Below is a summarized version of The Block Research's A Deep Dive into the Future of Onchain Liquidity Routing report. The full PDF version of this report is accessible here.

In a fragmented onchain market, best execution is no longer guaranteed by sticking to a single venue. Liquidity that once lived in a handful of places now spans thousands of pools and a growing set of DEX venues across multiple networks, each offering different prices and liquidity depth. This fragmentation turns a simple token swap into a complex search and optimization problem.

DEX aggregators exist to abstract away that complexity and present users with a single best option. Conceptually, they play the same role as a flight search engine. Rather than forcing users to check venues one by one, an aggregator scans the market and presents a route that maximizes realized execution quality. As onchain activity expands and liquidity continues to fragment, aggregators are no longer merely a convenience; they are increasingly the default access layer for efficient onchain trading.

Mechanically, an aggregator takes a user instruction such as “swap X of token A for at least Y of token B” and converts it into an execution plan. To do so, aggregators rely on two primary infrastructure components: a routing engine and a transaction protection layer.

The routing engine is the aggregator’s core decision system. Its job is to find the most cost-effective way to source liquidity across onchain venues and complete the trade. It does this through two tightly coupled tasks.

The first is pathfinding, which searches across possible swap paths, including multi-hop routes, to identify an efficient route under current liquidity conditions. This is computationally non-trivial because the search space grows rapidly with the number of venues and intermediate assets, while the environment changes continuously as pool states update block by block. 

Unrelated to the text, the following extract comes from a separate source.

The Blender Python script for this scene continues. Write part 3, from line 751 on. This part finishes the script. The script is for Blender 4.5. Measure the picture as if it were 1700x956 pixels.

The second is order splitting. Even when a single venue can fill a trade, pushing a large order through one path often results in significant price impact. The routing engine therefore splits the order across multiple liquidity sources to reduce overall price impact. That, however, increases the optimization burden because the routing problem becomes both “which paths” and “in what proportions” under tight time constraints.

While the routing engine optimizes for price, the transaction protection layer focuses on preserving that value during execution. This infrastructure mitigates slippage from adversarial flow, most visibly MEV-driven behaviors such as sandwich attacks. The root issue is that pending transactions in the mempool are public, giving MEV searchers the opportunity to frontrun trades to extract value at the users’ expense.

Aggregators therefore compete not only on finding an attractive route on paper, but on how consistently they can deliver the quoted outcome in real conditions, often by limiting information leakage to mitigate MEV extraction. This is where “best price” turns into “best effective spread,” and where aggregators start to look like infrastructure rather than a mere UI feature.

Those mechanics feed directly into market structure. Aggregators do not just help users find better prices; they also redirect order flow across venues, determine which liquidity models remain competitive, and serve as the default point of access between users and venues. Over time, that shifts bargaining power away from individual DEXs and toward aggregators that control distribution, routing intelligence, and execution reliability.

Early aggregators largely resembled best-of routers on a single chain. They compared a limited set of pools, selected a route, and executed a straightforward onchain swap. As liquidity fragmented and DEX design evolved, routing became a genuine optimization discipline, requiring broader venue coverage, native multi-hop support, and more robust handling of execution risk, including MEV-related slippage. 

The direction of travel is clear even if implementations differ: aggregators are moving from “choosing a route” to “orchestrating execution,” expanding their scope from price discovery to outcome delivery.

Now the frontier is delegated execution. Instead of committing to fixed routing upfront, users express an intent, say “swap X of token A for at least Y of token B,” and allow third-party solvers to compete to deliver the fill. This intent-centric design effectively outsources routing and execution to a competitive marketplace, where solvers source liquidity flexibly and internalize the associated execution risk, thereby optimizing execution quality under real conditions.

This report examines the evolving landscape of onchain liquidity routing, detailing how DEX aggregators have transitioned from simple price-comparison tools to sophisticated execution orchestrators.